The first and biggest untruth is that consumer hardware wallets are the future. They’re not: they rely on the same technology that’s in your debit or credit card. We still call it ‘smart card’ like it’s something out of Black Mirror, but it is essentially unchanged since integrated circuits were added to plastic bank cards. In the 1960s.

“So what?” you might say. If it ain’t broke, don’t fix it. Fine – but only if you’re happy with hardware wallets’ notoriously poor UX, like having to constantly open and close apps in order to perform transactions on a tiny screen with tiny buttons….

Poor usability is the number one enemy of security, but hardware wallets have another serious problem lurking within the box – and that’s the box itself. Not the device’s outer skin, but the technology package beneath it. Most of the wallet industry is built on closed source, proprietary, ‘black-box’ technology. That’s not necessarily to disparage the hardware and software that lies within; only that you can’t check it out for yourself. Once again, you’re trusting the keys – to your crypto, of course, but increasingly to your entire digital identity – to an unknown entity.

There are some situations where you should trust without verifying. Conversations with your spouse, perhaps. But never when it comes to your wealth.

Closed Ecosystems and Walled Gardens

One of the first things Bitcoiners learn is that the whole ecosystem is not only transparent and verifiable – it has to be. That’s why it’s been able to constantly evolve new functionality and use cases. By contrast, hardware wallets have made the conscious choice to build high walls around their secret gardens. As a result, innovation in the industry is utterly moribund.

Apologies for singling out Ledger again, but it’s both the most popular consumer hardware wallet and an object lesson in stagnation. Because every “app” has access to the master seed, each one needs to be reviewed and approved by Ledger. This is terrible for innovation, antithetical to the blockchain’s open source ethos, and puts more control in the hands of these insecure wallet providers. This control will only increase as we protect progressively more parts of our lives (including our digital identity) and sign a wider array of contracts and transactions with cryptographic keys. 

Just as the ‘first web’ tended towards centralization, putting unparalleled power in the hands of just a few tech behemoths like Google and Facebook, hardware wallets represent an incredible concentration of vulnerability. How do we fix it?

Open Your Wallet 

It sounds counterintuitive, but the way to true security is through openness. Bitcoin’s inventor realized this, and so did everyone who followed him (or her). Open source, decentralized networks demand hardware and software that are open, too.
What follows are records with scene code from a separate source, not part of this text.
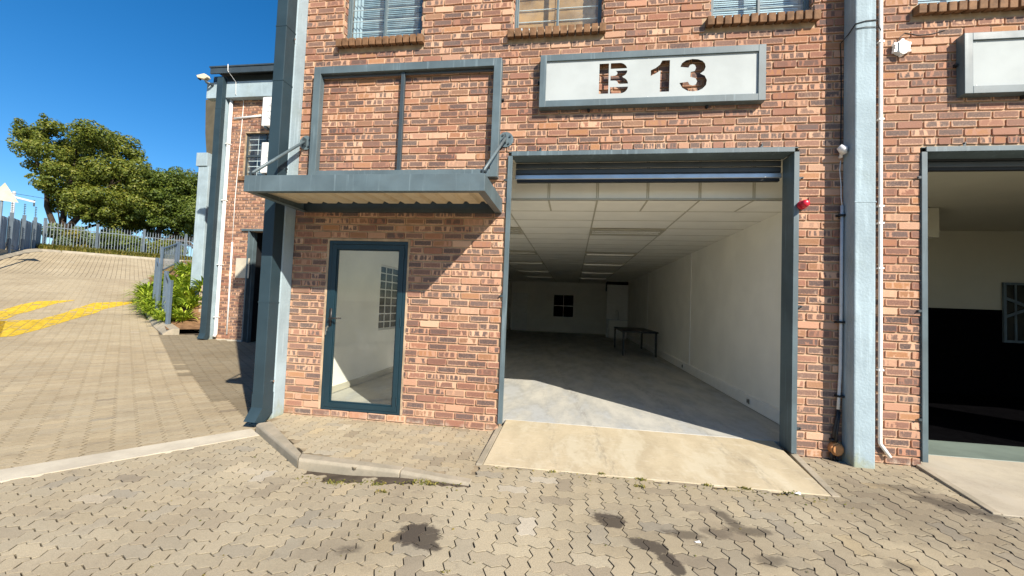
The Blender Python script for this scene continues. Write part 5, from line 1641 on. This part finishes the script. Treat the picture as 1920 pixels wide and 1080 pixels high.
# power pole
e = empty('power_pole', (-60.1, 31.3, 2), 'distant white power pole with a tilted cross arm', 'pole')
q = MB(); q.tube([(-60.1, 31.3, -1), (-60.1, 31.3, 11.6)], [.2, .13], 8); q.build('post', M['polepaint'], e, True)
q = MB(); q.obox((-60.9, 29.9, 11.25), (-59.3, 32.6, 10.75), .16, .2); q.build('cross_arm', M['polepaint'], e)
q = MB()
for f in (0, .98): 
    p = Vector((-60.9, 29.9, 11.25)).lerp(Vector((-59.3, 32.6, 10.75)), f); q.tube([tuple(p - Vector((0, 0, .5))), tuple(p + Vector((0, 0, .2)))], .07, 6)
q.build('insulator', M['steeldark'], e)
q = MB(); q.tube([(-61, 29.8, 11.5), (-62, 20, 11.9), (-64, 4, 12.6)], .025, 4); q.tube([(-60.9, 29.9, 11.4), (-55, 37, 11.0), (-45, 50, 10.9)], .02, 4)
o = q.build('power_line', M['cable']); tag(o, 'thin overhead wires strung from the distant power pole', 'wire')

# blue grey railings and posts in the bed
def rail_panel(a, b, za, zb_, h, label, posts=True):
    xa, ya = xy_of(*a); xb, yb = xy_of(*b)
    e = empty('railing', (xa, ya, za), label, 'railing', 'blue grey railings in the driveway bed')
    for (x, y, z) in ((xa, ya, za), (xb, yb, zb_)):
        q = MB(); q.box(x - .045, x + .045, y - .045, y + .045, z - .3, z + h); q.build('post', M['rail'], e, bevel=.006)
    q = MB()
    q.obox((xa, ya, za + h - .12), (xb, yb, zb_ + h - .12), .05, .06); q.obox((xa, ya, za + .15), (xb, yb, zb_ + .15), .05, .06)
    q.build('rail', M['rail'], e)
    q = MB(); n = max(3, int(math.hypot(xb - xa, yb - ya) / .13))
    for i in range(1, n):
        f = i / n; x, y, z = xa + (xb - xa) * f, ya + (yb - ya) * f, za + (zb_ - za) * f
        q.tube([(x, y, z + .15), (x, y, z + h - .13)], .010, 5)
    q.build('baluster', M['rail'], e)
rail_panel((15.95, -1.0), (17.6, -.98), .42, .75, 1.33, 'nearest low blue grey railing beside the driveway kerb')
rail_panel((18.6, -.86), (20.3, -.84), .85, 1.15, 1.5, 'tall paired blue grey posts halfway along the driveway bed')
rail_panel((26.5, -1.25), (28.8, -1.95), 2.25, 2.8, 1.35, 'farther blue grey railing above the strap leaved plants')
rail_panel((28.9, -2.05), (29.3, -3.4), 2.85, 2.75, 1.3, 'farthest blue grey railing beside the pale column')
# terraced block wall
e = empty('retaining_wall', (*xy_of(17.5, -1.95), .5), 'stacked concrete planter blocks between the plants and the pale column', 'retaining wall')
q = MB()
for r_ in range(8):
    for i in range(7):
        s = 15.9 + i * .62 + (.3 if r_ % 2 else 0); t = -1.85 - r_ * .06; x, y = xy_of(s, t); z = .22 + r_ * .23 + (s - 16) * .06
        a = U(-.05, .05)
        q.box(x - .17 + a, x + .17 + a, y - .15, y + .15, z, z + .19)
q.build('block', M['tile'], e, bevel=.02)

# weeds and litter along the joints
def weed(x, y, z, r, n, label):
    def f(): return x + max(-1.6, min(1.6, random.gauss(0, 1))) * r * .5, y + random.gauss(0, r * .22), z
    o = grass('weed', f, n, .015, M['leafE'], .005)
    for_v = [v.co.copy() for v in o.data.vertices]
    tag(o, label, 'weed', 'weeds in the paving joints')
weed(-1.84, -1.49, zt(-1.84, -1.49), .09, 60, 'low weed tuft under the kerb left of its middle joint')
weed(-1.47, -1.50, zt(-1.47, -1.5), .06, 36, 'small weed tuft under the kerb at its middle joint')
weed(-1.10, -1.44, zt(-1.1, -1.44), .12, 80, 'yellowing weed strip under the right end of the kerb')
weed(-1.37, -1.62, zt(-1.37, -1.62), .05, 34, 'weed tuft in the paving a step out from the kerb')
weed(.28, -.975, .0, .04, 30, 'weed tuft at the apron edge nearest its middle')
weed(.60, -1.0, .0, .05, 34, 'weed tuft along the apron edge right of its middle')
weed(.57, -1.14, .0, .05, 34, 'straggling weed just off the apron edge')
weed(1.41, -.975, .0, .06, 50, 'thickest weed tuft on the apron edge towards the right')
weed(1.12, -.98, .0, .05, 26, 'sparse weed tuft on the apron edge')
weed(-.13, -1.02, .0, .035, 22, 'tiny weed tuft at the left of the apron edge')
weed(-.615, -2.46, -.01, .025, 22, 'lone green weed in the foreground paving')
weed(1.75, -.975, .0, .06, 26, 'weed tuft near the right corner of the apron')
for (x, y, z, r, lab) in ((1.80, -.985, .004, .028, 'white paper scrap at the right corner of the concrete apron'), (.80, -1.88, .0, .020, 'pale pebble lying beside the oil stains')):
    q = MB(); n = 8
    rg = [(x + r * math.cos(i * .785) * U(.6, 1.2), y + r * .7 * math.sin(i * .785) * U(.6, 1.2), z + .004) for i in range(n)]
    q.add(rg + [(x + .004, y, z + r * .7), (x, y, z)], [(i, (i + 1) % n, n) for i in range(n)] + [((i + 1) % n, i, n + 1) for i in range(n)])
    o = q.build('paper_scrap' if 'paper' in lab else 'pebble', M['paper']); tag(o, lab, 'litter' if 'paper' in lab else 'stone')
mb = MB()
for _ in range(420):
    k = R()
    if k < .35: x, y = U(-2.2, -.8), -1.40 - abs(random.gauss(0, .05)) - .0
    elif k < .6: x, y = U(-.7, 2.1), -1.0 - abs(random.gauss(0, .05))
    elif k < .72: x, y = U(-3.3, -.9), -.03 - abs(random.gauss(0, .03))
    else: x, y = U(-3.5, 4), U(-3.2, -.9)
    z = zt(x, y) if in_forecourt(x, y) else .003
    if not in_forecourt(x, y) and not (-3.3 < x < -.9 and y > -.2): continue
    leaf_quad(mb, (x, y, z + .004), (U(-.3, .3), U(-.3, .3), 1), U(.010, .028), (R(), R(), 0, 1))
o = mb.build('leaf_litter', M['leafE']); tag(o, 'scattered dry leaf crumbs over the paving joints', 'litter', kind='stuff')

for o in list(bpy.data.objects):
    if o.type == 'MESH' and o.parent and o.name.split('.')[0] in ('cover_strip', 'hinge', 'paper', 'fixing_lug', 'fixing_screw', 'clip', 'bolt', 'burglar_bar', 'rivet', 'bracket', 'seam', 'beam', 'screw_lug', 'insulator', 'switch', 'baluster', 'rail', 'stem'):
        split_pieces(o)

# ------------------------------------------------------------------ sky, sun, camera
w = bpy.data.worlds.new('World'); SC.world = w; w.use_nodes = True
nt = w.node_tree; bg = nt.nodes['Background']
sky = nt.nodes.new('ShaderNodeTexSky'); sky.sky_type = 'NISHITA'; sky.sun_disc = False
sd = Vector((.94, -1.0, 1.0)).normalized()
el = math.asin(sd.z); az = math.atan2(sd.x, sd.y)
sky.sun_elevation = el; sky.sun_rotation = az
sky.altitude = 0.0; sky.air_density = 1.0; sky.dust_density = 0.4; sky.ozone_density = 5.0
hs = nt.nodes.new('ShaderNodeHueSaturation'); hs.inputs['Saturation'].default_value = 1.3; hs.inputs['Value'].default_value = 1.0; nt.links.new(sky.outputs[0], hs.inputs['Color']); nt.links.new(hs.outputs[0], bg.inputs[0]); bg.inputs[1].default_value = 0.085
L = bpy.data.lights.new('sun', 'SUN'); L.energy = 5.0; L.angle = math.radians(.5); L.color = (1, .91, .78)
so = bpy.data.objects.new('sun', L); COL.objects.link(so); so.rotation_euler = (-sd).to_track_quat('-Z', 'Y').to_euler()
so.location = (12, -12, 14)

cam = bpy.data.cameras.new('camera'); co = bpy.data.objects.new('camera', cam); COL.objects.link(co)
yaw, pit, rol = (math.radians(a) for a in (8.496, 2.3853, 2.2325))
fwd = Vector((-math.sin(yaw) * math.cos(pit), math.cos(yaw) * math.cos(pit), math.sin(pit)))
rt = Vector((math.cos(yaw), math.sin(yaw), 0)); up = rt.cross(fwd)
r2 = rt * math.cos(rol) + up * math.sin(rol); u2 = up * math.cos(rol) - rt * math.sin(rol)
mw = Matrix((r2, u2, -fwd)).transposed().to_4x4(); mw.translation = Vector((0, -4.6145, 1.4))
co.matrix_world = mw
cam.sensor_fit = 'HORIZONTAL'; cam.sensor_width = 36; cam.lens = 36 * 777.3 / 1920
cam.clip_start = .05; cam.clip_end = 2000
SC.camera = co
SC.view_settings.view_transform = 'Standard'; SC.view_settings.look = 'None'; SC.view_settings.gamma = 1
SC.view_settings.exposure = 0.85
SC.cycles.max_bounces = 12; SC.cycles.diffuse_bounces = 8; SC.cycles.transparent_max_bounces = 16
SC.cycles.sample_clamp_indirect = 8
SC.cycles.use_denoising = True
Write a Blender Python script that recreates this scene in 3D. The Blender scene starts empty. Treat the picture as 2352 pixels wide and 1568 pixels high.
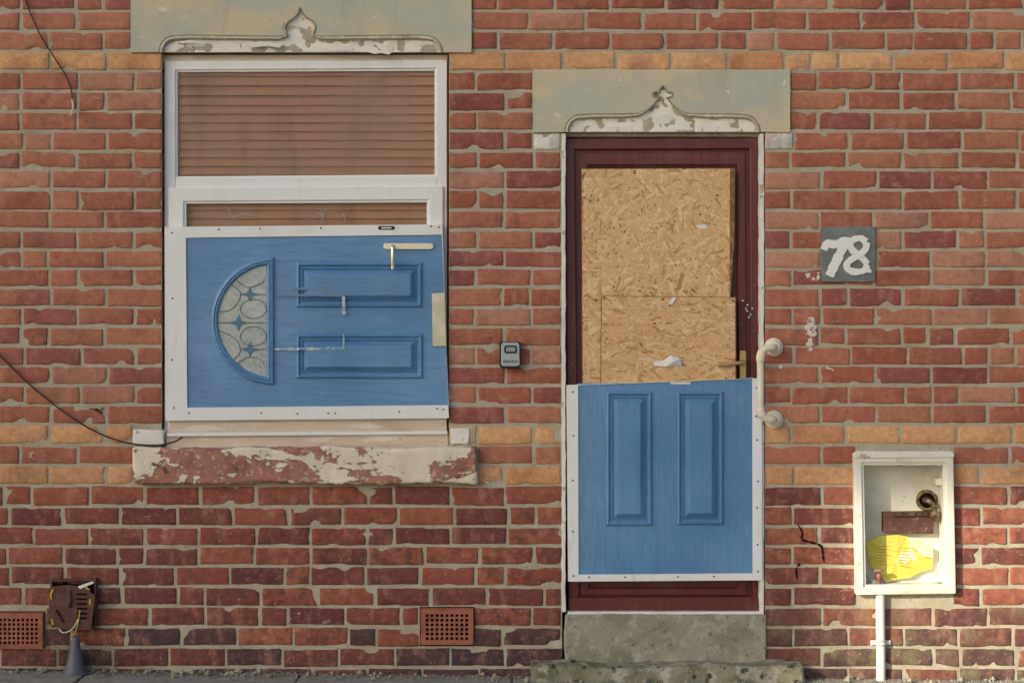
import bpy, bmesh, math, random
from mathutils import Vector, Matrix, noise, Euler
from mathutils.geometry import tessellate_polygon
random.seed(7)
R=random.Random(11)
S=0.00185; D=7.5; GY=1550
ZC=(GY-784)*S
def W(x,y,d=0.0):
    k=(D+d)/D
    return Vector(((x-1176)*S*k, d, ZC+(784-y)*S*k))
def nz(x,y,z=0.0): return noise.noise(Vector((x,y,z)))

# ---------------------------------------------------------------- materials
def surf(name, base, layers=(), rough=0.8, spec=0.3, bump=(), metallic=0.0, coat=0.0, var=None):
    m=bpy.data.materials.new(name); m.use_nodes=True
    nt=m.node_tree; N=nt.nodes; L=nt.links
    b=N['Principled BSDF']
    b.inputs['Roughness'].default_value=rough
    b.inputs['Specular IOR Level'].default_value=spec
    b.inputs['Metallic'].default_value=metallic
    b.inputs['Coat Weight'].default_value=coat
    b.inputs['Coat Roughness'].default_value=0.12
    tc=N.new('ShaderNodeTexCoord')
    def ntex(scale,ms=(1,1,1),detail=4,rot=(0,0,0),rgh=0.55,dist=0.0,loc=(0,0,0)):
        mp=N.new('ShaderNodeMapping'); mp.inputs['Scale'].default_value=ms; mp.inputs['Rotation'].default_value=rot
        mp.inputs['Location'].default_value=loc
        L.new(tc.outputs['Object'],mp.inputs['Vector'])
        t=N.new('ShaderNodeTexNoise'); t.inputs['Scale'].default_value=scale; t.inputs['Detail'].default_value=detail
        t.inputs['Roughness'].default_value=rgh; t.inputs['Distortion'].default_value=dist
        L.new(mp.outputs['Vector'],t.inputs['Vector'])
        return t.outputs['Fac']
    if base=='attr':
        a=N.new('ShaderNodeAttribute'); a.attribute_name='Col'; cur=a.outputs['Color']
    else:
        r=N.new('ShaderNodeRGB'); r.outputs[0].default_value=(*base,1); cur=r.outputs[0]
    if var:
        f=ntex(var[0],detail=6)
        mr=N.new('ShaderNodeMapRange'); mr.inputs['From Min'].default_value=0.25; mr.inputs['From Max'].default_value=0.75
        mr.inputs['To Min'].default_value=1-var[1]; mr.inputs['To Max'].default_value=1+var[1]
        L.new(f,mr.inputs['Value'])
        v=N.new('ShaderNodeVectorMath'); v.operation='SCALE'
        L.new(cur,v.inputs[0]); L.new(mr.outputs[0],v.inputs['Scale']); cur=v.outputs[0]
    bumps=[]
    for i,l in enumerate(layers):
        f=ntex(l['s'],l.get('ms',(1,1,1)),l.get('det',5),rgh=l.get('rg',0.55),dist=l.get('dist',0.0),loc=(i*3.7,i*1.3,i*2.9))
        mr=N.new('ShaderNodeMapRange'); mr.inputs['From Min'].default_value=l['lo']; mr.inputs['From Max'].default_value=l['hi']
        mr.inputs['To Max'].default_value=l.get('f',1.0); L.new(f,mr.inputs['Value']); fac=mr.outputs[0]
        if 'attr' in l:
            a=N.new('ShaderNodeAttribute'); a.attribute_name=l['attr']
            mm=N.new('ShaderNodeMath'); mm.operation='MULTIPLY'; L.new(fac,mm.inputs[0]); L.new(a.outputs['Fac'],mm.inputs[1]); fac=mm.outputs[0]
        mx=N.new('ShaderNodeMix'); mx.data_type='RGBA'
        L.new(fac,mx.inputs[0]); L.new(cur,mx.inputs[6]); mx.inputs[7].default_value=(*l['c'],1)
        cur=mx.outputs[2]
        if l.get('b'): bumps.append((fac,l['b'],0.01))
    L.new(cur,b.inputs['Base Color'])
    nrm=None
    for bp in bump:
        f=ntex(bp[0],bp[3] if len(bp)>3 else (1,1,1),detail=6,rgh=0.6)
        bumps.append((f,bp[1],bp[2]))
    for f,st,di in bumps:
        bn=N.new('ShaderNodeBump'); bn.inputs['Strength'].default_value=st; bn.inputs['Distance'].default_value=di
        L.new(f,bn.inputs['Height'])
        if nrm: L.new(nrm,bn.inputs['Normal'])
        nrm=bn.outputs[0]
    if nrm: L.new(nrm,b.inputs['Normal'])
    return m

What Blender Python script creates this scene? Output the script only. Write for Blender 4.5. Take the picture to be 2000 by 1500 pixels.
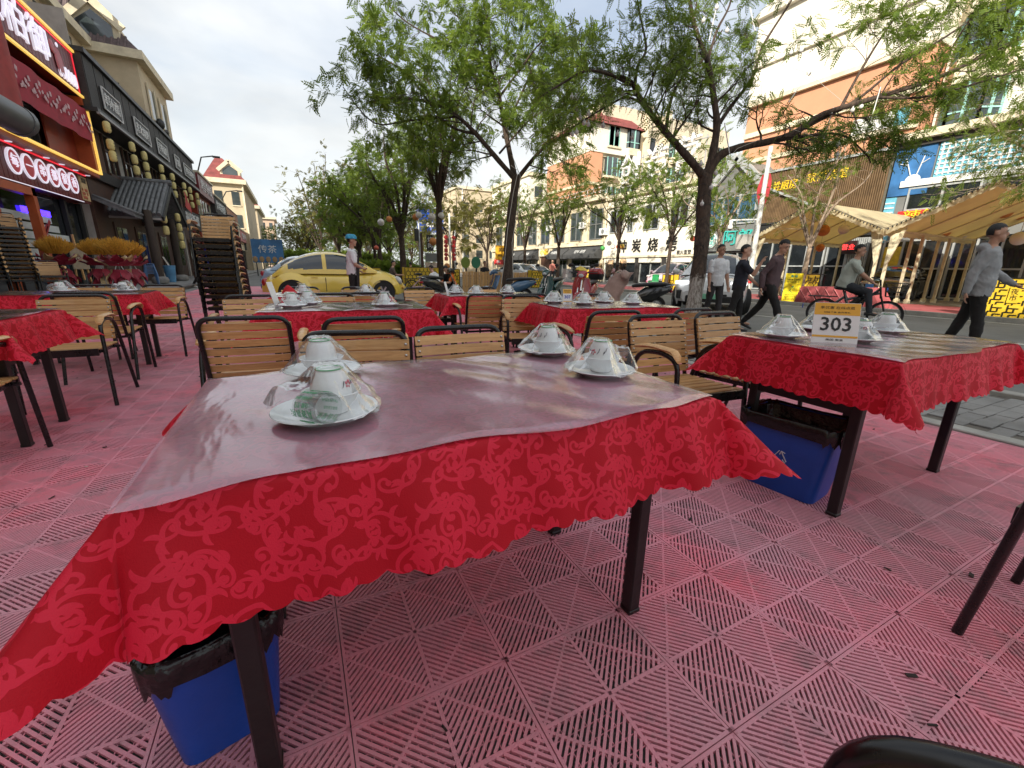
import bpy, bmesh, math, random
import numpy as np
from mathutils import Vector, Matrix
random.seed(7)
rng = np.random.default_rng(7)
sc = bpy.context.scene
for _o in list(bpy.data.objects):
    bpy.data.objects.remove(_o)
COL = sc.collection
PI = math.pi
rad = math.radians

# ------------------------------------------------------------------ camera
EYE = 1.064
FPX = 814.07                                   # focal length in pixels of the 2000 px wide photograph
RM = ((0.89273, -0.45025, 0.01754), (-0.10494, -0.24560, -0.96368), (0.43821, 0.85846, -0.26650))   # right, down, forward
cd = bpy.data.cameras.new('camera')
cam = bpy.data.objects.new('camera', cd)
COL.objects.link(cam)
cd.sensor_width = 36
cd.lens = FPX / 2000 * 36
cd.clip_start = 0.02
cd.clip_end = 3000
_m = Matrix(((RM[0][0], -RM[1][0], -RM[2][0], 0), (RM[0][1], -RM[1][1], -RM[2][1], 0), (RM[0][2], -RM[1][2], -RM[2][2], EYE), (0, 0, 0, 1)))
cam.matrix_world = _m
sc.camera = cam

# ------------------------------------------------------------------ sky, sun, exposure
SUN_EL, SUN_AZ = rad(26), math.atan2(-0.80, -0.60)
SUN_DIR = Vector((math.sin(SUN_AZ) * math.cos(SUN_EL), math.cos(SUN_AZ) * math.cos(SUN_EL), math.sin(SUN_EL)))
world = bpy.data.worlds.new('World')
sc.world = world
world.use_nodes = True
wn, wl = world.node_tree.nodes, world.node_tree.links
wn.clear()
w_out = wn.new('ShaderNodeOutputWorld')
w_bg = wn.new('ShaderNodeBackground')
w_bg.inputs[1].default_value = 0.1
sky = wn.new('ShaderNodeTexSky')
sky.sky_type = 'NISHITA'
sky.sun_disc = False
sky.sun_elevation = SUN_EL
sky.sun_rotation = SUN_AZ
sky.dust_density = 2.5
tc = wn.new('ShaderNodeTexCoord')
sep = wn.new('ShaderNodeSeparateXYZ')
wl.new(tc.outputs['Generated'], sep.inputs[0])
def wmath(op, a, b=None):
    n = wn.new('ShaderNodeMath'); n.operation = op
    for k, x in enumerate((a, b)):
        if x is None: continue
        if isinstance(x, (int, float)): n.inputs[k].default_value = x
        else: wl.new(x, n.inputs[k])
    return n.outputs[0]
_z = wmath('ADD', wmath('MAXIMUM', sep.outputs[2], 0.0), 0.22)
cmb = wn.new('ShaderNodeCombineXYZ')
wl.new(wmath('DIVIDE', sep.outputs[0], _z), cmb.inputs[0])
wl.new(wmath('DIVIDE', sep.outputs[1], _z), cmb.inputs[1])
nz = wn.new('ShaderNodeTexNoise')
nz.inputs['Scale'].default_value = 1.35
nz.inputs['Detail'].default_value = 7
nz.inputs['Roughness'].default_value = 0.52
nz.inputs['Distortion'].default_value = 0.4
wl.new(cmb.outputs[0], nz.inputs['Vector'])
cr = wn.new('ShaderNodeValToRGB')               # cloud cover
cr.color_ramp.elements[0].position = 0.36; cr.color_ramp.elements[0].color = (0.55, 0.55, 0.55, 1)
cr.color_ramp.elements[1].position = 0.56; cr.color_ramp.elements[1].color = (1, 1, 1, 1)
wl.new(nz.outputs['Fac'], cr.inputs[0])
nz2 = wn.new('ShaderNodeTexNoise')
nz2.inputs['Scale'].default_value = 1.1
nz2.inputs['Detail'].default_value = 6
wl.new(cmb.outputs[0], nz2.inputs['Vector'])
cr2 = wn.new('ShaderNodeValToRGB')              # cloud brightness, grey to white
cr2.color_ramp.elements[0].position = 0.34; cr2.color_ramp.elements[0].color = (2.75, 2.92, 3.15, 1)
cr2.color_ramp.elements[1].position = 0.66; cr2.color_ramp.elements[1].color = (4.9, 5.05, 5.15, 1)
wl.new(nz2.outputs['Fac'], cr2.inputs[0])
mx = wn.new('ShaderNodeMix'); mx.data_type = 'RGBA'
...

And they can have it. The tools are here now, thanks to new advances in hardware such as open source microkernel-based operating systems running on open source hardware. These enable anyone to inspect the underlying security of the device, while developers can permissionlessly build and ship apps. Because they can live side-by-side in their own sandboxes, malicious or corrupted apps cannot affect others.

I don’t know why the wallet industry didn’t see this sooner. Maybe it was laziness, or just a lack of imagination. But I do know that clinging to decades-old technology and building walled gardens has been a catastrophe for security, innovation and UX. If we want crypto to thrive and adoption to grow, it needs a new motto: Open Your Wallet.